Tuesday, August 7, 2018

A Familiar Name in an Unlikely Spot

I was doing research yesterday on the case of General James Cartwright, former Vice Chairman of the Joint Chiefs.  General Cartwright pled guilty to giving Top Secret information to the New York Times, but was pardoned by President Obama.  In written statements given to the court, Cartwright's lawyers said he did not give the information to the Times, but did try to stop the damage it might do.  I didn't understand at the time why a person would plead guilty, then deny having done what he pled to. 

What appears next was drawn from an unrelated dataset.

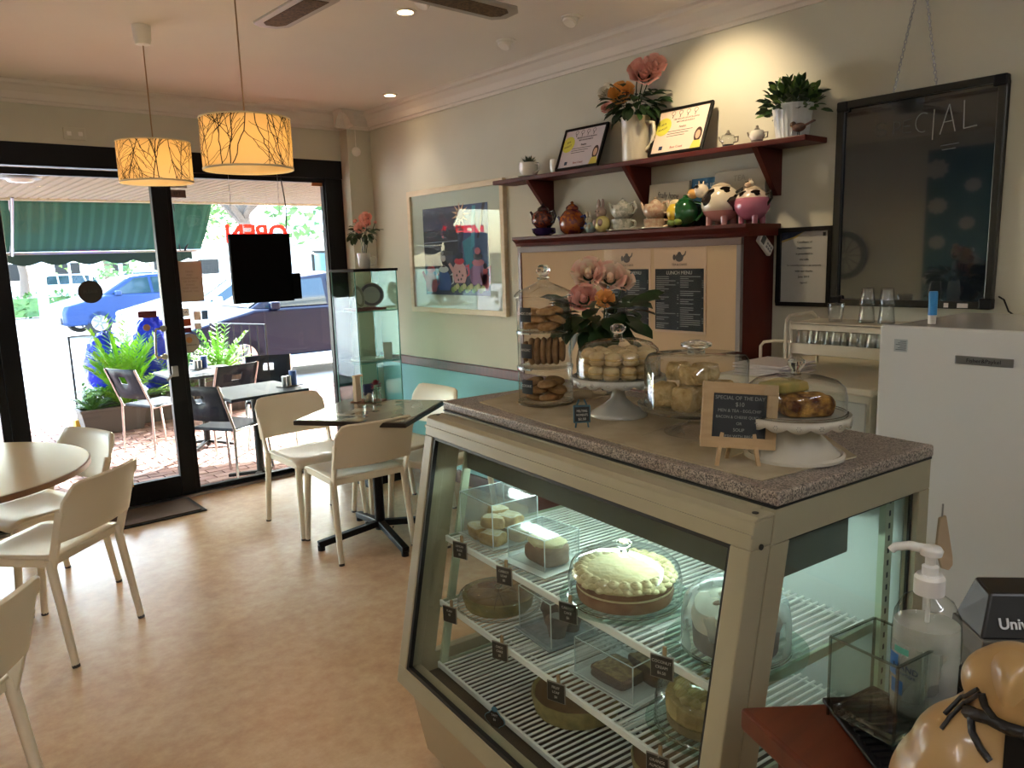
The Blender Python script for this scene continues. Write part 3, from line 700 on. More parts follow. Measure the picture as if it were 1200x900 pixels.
artp('print_background', [(0, 0), (1, 0), (1, 1), (0, 1)], '#252a4a')
artp('print_dark_band', [(0, .45), (.55, .45), (.55, .74), (0, .74)], '#1b1a2c', k=1)
artp('print_blue_panel', [(.62, .35), (1, .3), (1, 1), (.66, 1)], '#31507e', k=1)
artp('print_purple_panel', [(0, .74), (.62, .74), (.62, 1), (0, 1)], '#3b3554', k=1)
for k_ in range(11):
    a = 2*pi*k_/11; artp('print_petal', [(.60+.03*cos(a+.5), .90+.04*sin(a+.5)), (.60+.135*cos(a), .90+.15*sin(a)*.9), (.60+.03*cos(a-.5), .90+.04*sin(a-.5))], '#dcb59a', k=3)
artp('print_flower_centre', ell(.60, .90, .05, .06), '#6d2b3e', k=4)
artp('print_stem', [(.62, .6), (.76, .66), (.78, .35), (.70, .2), (.66, .35)], '#2f7f9c', k=2)
artp('print_vine', [(.78, .98), (.83, .98), (.80, .55), (.74, .5)], '#3a8fb0', k=3); artp('print_vine', [(.93, 1), (.97, 1), (.86, .62), (.84, .64)], '#16203c', k=4)
def poly_teapot(cx, by, w, h, body, lid, hatn=3, dots=None, kk=3):
    artp('print_teapot', [(cx-w*.35, by), (cx+w*.35, by), (cx+w*.5, by+h*.18), (cx+w*.42, by+h*.42), (cx+w*.22, by+h*.55), (cx-w*.22, by+h*.55), (cx-w*.42, by+h*.42), (cx-w*.5, by+h*.18)], body, k=kk)
    artp('print_spout', [(cx-w*.42, by+h*.2), (cx-w*.78, by+h*.5), (cx-w*.66, by+h*.55), (cx-w*.36, by+h*.36)], body, k=kk)
    artp('print_handle', [(cx+w*.4, by+h*.42), (cx+w*.68, by+h*.5), (cx+w*.66, by+h*.2), (cx+w*.42, by+h*.15), (cx+w*.6, by+h*.24), (cx+w*.58, by+h*.42)], lid, k=kk)
    for i in range(hatn):
        ww = w*(.34-.09*i); artp('print_lid', ell(cx, by+h*(.58+.15*i), ww, h*.09), lid if i % 2 == 0 else '#20243c', k=kk+1+i)
    for d in (dots or []): artp('print_spot', ell(cx+w*d[0], by+h*d[1], w*.05, h*.035, 8), '#2a2434', k=kk+2)
poly_teapot(.31, .05, .23, .42, '#2b4a94', '#c8cbd4', 4)
poly_teapot(.56, .14, .22, .42, '#c99aa0', '#c8324a', 2, [(-.2, .2), (0, .3), (.2, .2), (.1, .1), (-.1, .08)], 4)
poly_teapot(.10, .03, .2, .46, '#a4485c', '#b03a50', 2)
poly_teapot(.84, .12, .26, .42, '#8d6a98', '#b56b80', 3); poly_teapot(1.0-.06, .06, .1, .36, '#a04a58', '#a8404e', 2)
artp('print_line', [(0, .60), (.55, .61), (.55, .618), (0, .608)], '#9aa0b4', k=4)
for k_ in range(14): a = .45+.035*k_; artp('print_foliage', ell(a, .06+.02*((k_*7) % 3), .03, .035, 7), ['#7e9a52', '#a8b878', '#c8cc9a'][k_ % 3], k=6+k_ % 3)
MB().box(-PW/2+.03, PW/2-.03, .03, PH-.03, .021, .023).build('picture_glass', M['win'], t)

# ---------------------------------------------------------------- plate shelf with brackets
SZ0, SZ1, SX = 1.962, 1.985, 2.88
t = thing('wall_shelf', 'long dark mahogany wall shelf above the menu cupboard', 'shelf', (WX, 2.55, SZ0))
MB().box(SX-WX, 0, 1.62-2.55, 3.56-2.55, 0, SZ1-SZ0).build('shelf_board', M['mahog'], t, bevel=.004)
for yy in (3.236, 2.537, 1.83):
    MB().prism([(0, 0), (SX-WX-.03+.005, 0), (SX-WX+.0, -.03), (-.03, -.19), (0, -.19)], yy-2.55-.013, yy-2.55+.013, 'y').build('bracket', M['mahog'], t, bevel=.002)
S = SZ1+.0005
def shelf_pos(px, py, x=2.955): p = onx(px, py, x); return (p.x, p.y, S)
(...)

I never thought Cartwright was guilty, and apparently President Obama agreed.  Another person who agreed was David Sanger, one of the reporters he was supposed to have given the information to at the Times.  I'm reading Sanger's book, The Perfect Weapon.  Sanger tries to maintain a fiction that he pieced the whole story together from his own sources, without mentioning the Top Secret material he received from the White House.  He may have been trying to protect his sources, which every good reporter should do, but a public court case makes that harder. 

Along the way, I read the plea agreement between the Justice Department and Cartwright.  It was the usual legal language in this type of agreement.  I was looking for clues that would suggest the government knew Cartwright was not guilty but accepted his plea anyway.  It was not likely there would be any such thing in the document and there wasn't. 

But one thing that got my attention was the signature page where the person accepting the plea agreement for the government was Rod Rosenstein, who has been in the news quite a lot lately as the de facto lead for Justice on the Mueller Special Counsel probe of the Trump campaign et al.  I started to wonder how much Rosenstein knew about the case and who actually did give that information to the Times reporter.  President Obama knew that once Cartwright was pardoned, there was not likely to be much interest in the case, nor who might have given those documents to the Times.  It might do a reporter some good to research the connection between the Obama White House, Cartwright, and Rosenstein.  The circumstances are too much of a coincidence, and Washington hates coincidence.